▶ [WHAT THIS TASK INVOLVES] Retype every entry word for word.

▶ [TASK MATERIAL]
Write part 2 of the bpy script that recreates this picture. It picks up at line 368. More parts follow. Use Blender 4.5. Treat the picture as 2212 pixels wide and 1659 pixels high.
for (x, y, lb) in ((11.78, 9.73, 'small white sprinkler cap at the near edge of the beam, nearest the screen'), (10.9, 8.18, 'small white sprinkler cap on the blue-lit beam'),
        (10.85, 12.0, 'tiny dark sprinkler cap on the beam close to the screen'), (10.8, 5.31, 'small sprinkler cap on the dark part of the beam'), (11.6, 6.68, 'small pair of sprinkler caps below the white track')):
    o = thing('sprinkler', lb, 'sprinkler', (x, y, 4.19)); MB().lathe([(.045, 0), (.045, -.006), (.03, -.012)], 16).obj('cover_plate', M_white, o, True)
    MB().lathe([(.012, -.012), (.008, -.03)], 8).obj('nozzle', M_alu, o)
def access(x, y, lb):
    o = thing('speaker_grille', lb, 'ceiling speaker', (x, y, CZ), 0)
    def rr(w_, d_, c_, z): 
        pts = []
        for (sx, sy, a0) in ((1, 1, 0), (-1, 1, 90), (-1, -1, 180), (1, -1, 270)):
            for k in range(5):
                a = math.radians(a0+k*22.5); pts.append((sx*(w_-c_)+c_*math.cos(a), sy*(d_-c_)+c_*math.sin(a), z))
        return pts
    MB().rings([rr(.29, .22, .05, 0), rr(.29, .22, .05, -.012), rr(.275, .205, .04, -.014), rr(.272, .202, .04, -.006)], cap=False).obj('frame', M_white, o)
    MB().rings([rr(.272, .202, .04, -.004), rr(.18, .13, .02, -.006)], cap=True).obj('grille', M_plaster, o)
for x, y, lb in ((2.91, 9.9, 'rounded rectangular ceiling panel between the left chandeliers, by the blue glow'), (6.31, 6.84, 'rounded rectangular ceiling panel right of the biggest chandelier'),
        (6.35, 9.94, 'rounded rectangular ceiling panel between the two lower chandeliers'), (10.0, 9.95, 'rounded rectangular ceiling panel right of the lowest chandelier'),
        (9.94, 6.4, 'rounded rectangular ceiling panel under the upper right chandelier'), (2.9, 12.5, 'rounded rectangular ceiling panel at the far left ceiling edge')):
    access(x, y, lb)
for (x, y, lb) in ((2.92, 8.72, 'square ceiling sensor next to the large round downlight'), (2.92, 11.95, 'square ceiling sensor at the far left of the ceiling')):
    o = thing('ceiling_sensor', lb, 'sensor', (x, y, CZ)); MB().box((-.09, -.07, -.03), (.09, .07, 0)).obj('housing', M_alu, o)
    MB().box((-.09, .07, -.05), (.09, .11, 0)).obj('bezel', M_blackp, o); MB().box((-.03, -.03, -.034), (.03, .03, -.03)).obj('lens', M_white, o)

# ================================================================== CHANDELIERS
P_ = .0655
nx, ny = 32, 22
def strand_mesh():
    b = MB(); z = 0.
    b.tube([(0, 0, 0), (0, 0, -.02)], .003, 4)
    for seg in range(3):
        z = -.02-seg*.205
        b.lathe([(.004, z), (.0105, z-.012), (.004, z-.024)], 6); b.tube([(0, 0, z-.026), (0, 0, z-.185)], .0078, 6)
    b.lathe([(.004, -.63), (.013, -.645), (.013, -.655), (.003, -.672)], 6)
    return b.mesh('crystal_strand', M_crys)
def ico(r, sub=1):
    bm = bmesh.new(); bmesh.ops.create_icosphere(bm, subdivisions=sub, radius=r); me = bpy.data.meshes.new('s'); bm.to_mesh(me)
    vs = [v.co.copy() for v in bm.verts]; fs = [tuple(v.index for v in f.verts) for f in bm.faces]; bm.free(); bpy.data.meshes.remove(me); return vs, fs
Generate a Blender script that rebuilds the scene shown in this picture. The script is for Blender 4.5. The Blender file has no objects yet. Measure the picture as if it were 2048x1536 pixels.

▶ [THE OUTPUT]
Write part 2 of the bpy script that recreates this picture. It picks up at line 368. More parts follow. Use Blender 4.5. Treat the picture as 2212 pixels wide and 1659 pixels high.
for (x, y, lb) in ((11.78, 9.73, 'small white sprinkler cap at the near edge of the beam, nearest the screen'), (10.9, 8.18, 'small white sprinkler cap on the blue-lit beam'),
        (10.85, 12.0, 'tiny dark sprinkler cap on the beam close to the screen'), (10.8, 5.31, 'small sprinkler cap on the dark part of the beam'), (11.6, 6.68, 'small pair of sprinkler caps below the white track')):
    o = thing('sprinkler', lb, 'sprinkler', (x, y, 4.19)); MB().lathe([(.045, 0), (.045, -.006), (.03, -.012)], 16).obj('cover_plate', M_white, o, True)
    MB().lathe([(.012, -.012), (.008, -.03)], 8).obj('nozzle', M_alu, o)
def access(x, y, lb):
    o = thing('speaker_grille', lb, 'ceiling speaker', (x, y, CZ), 0)
    def rr(w_, d_, c_, z): 
        pts = []
        for (sx, sy, a0) in ((1, 1, 0), (-1, 1, 90), (-1, -1, 180), (1, -1, 270)):
            for k in range(5):
                a = math.radians(a0+k*22.5); pts.append((sx*(w_-c_)+c_*math.cos(a), sy*(d_-c_)+c_*math.sin(a), z))
        return pts
    MB().rings([rr(.29, .22, .05, 0), rr(.29, .22, .05, -.012), rr(.275, .205, .04, -.014), rr(.272, .202, .04, -.006)], cap=False).obj('frame', M_white, o)
    MB().rings([rr(.272, .202, .04, -.004), rr(.18, .13, .02, -.006)], cap=True).obj('grille', M_plaster, o)
for x, y, lb in ((2.91, 9.9, 'rounded rectangular ceiling panel between the left chandeliers, by the blue glow'), (6.31, 6.84, 'rounded rectangular ceiling panel right of the biggest chandelier'),
        (6.35, 9.94, 'rounded rectangular ceiling panel between the two lower chandeliers'), (10.0, 9.95, 'rounded rectangular ceiling panel right of the lowest chandelier'),
        (9.94, 6.4, 'rounded rectangular ceiling panel under the upper right chandelier'), (2.9, 12.5, 'rounded rectangular ceiling panel at the far left ceiling edge')):
    access(x, y, lb)
for (x, y, lb) in ((2.92, 8.72, 'square ceiling sensor next to the large round downlight'), (2.92, 11.95, 'square ceiling sensor at the far left of the ceiling')):
    o = thing('ceiling_sensor', lb, 'sensor', (x, y, CZ)); MB().box((-.09, -.07, -.03), (.09, .07, 0)).obj('housing', M_alu, o)
    MB().box((-.09, .07, -.05), (.09, .11, 0)).obj('bezel', M_blackp, o); MB().box((-.03, -.03, -.034), (.03, .03, -.03)).obj('lens', M_white, o)

# ================================================================== CHANDELIERS
P_ = .0655
nx, ny = 32, 22
def strand_mesh():
    b = MB(); z = 0.
    b.tube([(0, 0, 0), (0, 0, -.02)], .003, 4)
    for seg in range(3):
        z = -.02-seg*.205
        b.lathe([(.004, z), (.0105, z-.012), (.004, z-.024)], 6); b.tube([(0, 0, z-.026), (0, 0, z-.185)], .0078, 6)
    b.lathe([(.004, -.63), (.013, -.645), (.013, -.655), (.003, -.672)], 6)
    return b.mesh('crystal_strand', M_crys)
def ico(r, sub=1):
    bm = bmesh.new(); bmesh.ops.create_icosphere(bm, subdivisions=sub, radius=r); me = bpy.data.meshes.new('s'); bm.to_mesh(me)
    vs = [v.co.copy() for v in bm.verts]; fs = [tuple(v.index for v in f.verts) for f in bm.faces]; bm.free(); bpy.data.meshes.remove(me); return vs, fs
Generate a Blender script that rebuilds the scene shown in this picture. The script is for Blender 4.5. The Blender file has no objects yet. Measure the picture as if it were 2048x1536 pixels.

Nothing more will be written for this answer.